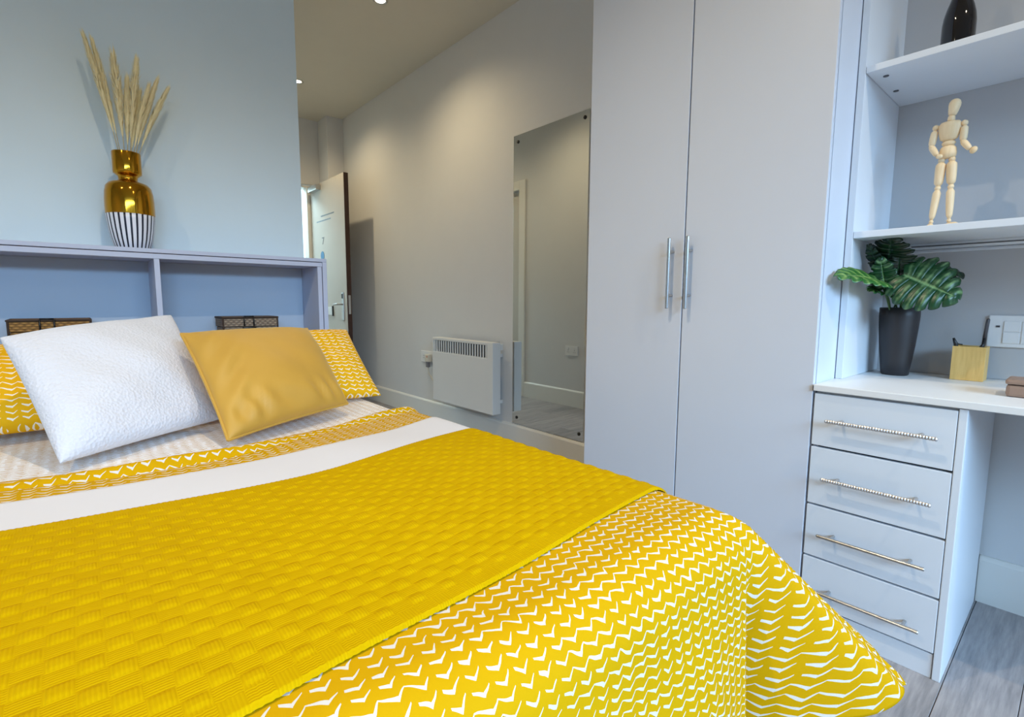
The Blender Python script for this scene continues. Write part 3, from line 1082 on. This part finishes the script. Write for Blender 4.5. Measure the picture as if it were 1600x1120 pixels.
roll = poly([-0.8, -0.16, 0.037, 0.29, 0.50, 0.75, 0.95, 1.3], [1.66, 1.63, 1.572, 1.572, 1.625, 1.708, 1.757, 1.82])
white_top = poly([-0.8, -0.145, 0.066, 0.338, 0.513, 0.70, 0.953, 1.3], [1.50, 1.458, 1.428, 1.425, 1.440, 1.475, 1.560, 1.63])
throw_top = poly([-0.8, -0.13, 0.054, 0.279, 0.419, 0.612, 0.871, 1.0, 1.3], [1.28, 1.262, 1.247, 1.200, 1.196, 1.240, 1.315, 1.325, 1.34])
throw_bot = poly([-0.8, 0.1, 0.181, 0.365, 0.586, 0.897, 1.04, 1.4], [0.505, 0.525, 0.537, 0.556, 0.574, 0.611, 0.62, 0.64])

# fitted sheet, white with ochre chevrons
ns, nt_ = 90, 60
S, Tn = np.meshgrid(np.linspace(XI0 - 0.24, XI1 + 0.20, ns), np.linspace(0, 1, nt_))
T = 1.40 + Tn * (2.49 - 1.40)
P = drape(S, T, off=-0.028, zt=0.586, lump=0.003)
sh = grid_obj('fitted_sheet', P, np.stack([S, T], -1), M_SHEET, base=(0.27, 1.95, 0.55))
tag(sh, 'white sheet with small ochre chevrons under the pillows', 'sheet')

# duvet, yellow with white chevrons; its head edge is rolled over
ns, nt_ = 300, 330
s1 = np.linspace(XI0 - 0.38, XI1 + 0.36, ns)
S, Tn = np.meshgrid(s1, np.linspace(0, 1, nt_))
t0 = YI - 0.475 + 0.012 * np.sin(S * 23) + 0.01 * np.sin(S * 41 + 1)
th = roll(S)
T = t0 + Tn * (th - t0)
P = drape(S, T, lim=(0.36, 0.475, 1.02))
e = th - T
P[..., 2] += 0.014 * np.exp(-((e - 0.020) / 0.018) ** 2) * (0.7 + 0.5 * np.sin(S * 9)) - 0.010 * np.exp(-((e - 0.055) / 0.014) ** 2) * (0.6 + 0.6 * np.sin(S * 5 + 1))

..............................

■ **Exercise instructions**: Restate only the lines running from the start of the material above through the line containing "tag(sh, 'white sheet", ends included. No pictures.

■ **The reply**:
The Blender Python script for this scene continues. Write part 3, from line 1082 on. This part finishes the script. Write for Blender 4.5. Measure the picture as if it were 1600x1120 pixels.
roll = poly([-0.8, -0.16, 0.037, 0.29, 0.50, 0.75, 0.95, 1.3], [1.66, 1.63, 1.572, 1.572, 1.625, 1.708, 1.757, 1.82])
white_top = poly([-0.8, -0.145, 0.066, 0.338, 0.513, 0.70, 0.953, 1.3], [1.50, 1.458, 1.428, 1.425, 1.440, 1.475, 1.560, 1.63])
throw_top = poly([-0.8, -0.13, 0.054, 0.279, 0.419, 0.612, 0.871, 1.0, 1.3], [1.28, 1.262, 1.247, 1.200, 1.196, 1.240, 1.315, 1.325, 1.34])
throw_bot = poly([-0.8, 0.1, 0.181, 0.365, 0.586, 0.897, 1.04, 1.4], [0.505, 0.525, 0.537, 0.556, 0.574, 0.611, 0.62, 0.64])

# fitted sheet, white with ochre chevrons
ns, nt_ = 90, 60
S, Tn = np.meshgrid(np.linspace(XI0 - 0.24, XI1 + 0.20, ns), np.linspace(0, 1, nt_))
T = 1.40 + Tn * (2.49 - 1.40)
P = drape(S, T, off=-0.028, zt=0.586, lump=0.003)
sh = grid_obj('fitted_sheet', P, np.stack([S, T], -1), M_SHEET, base=(0.27, 1.95, 0.55))
tag(sh, 'white sheet with small ochre chevrons under the pillows', 'sheet')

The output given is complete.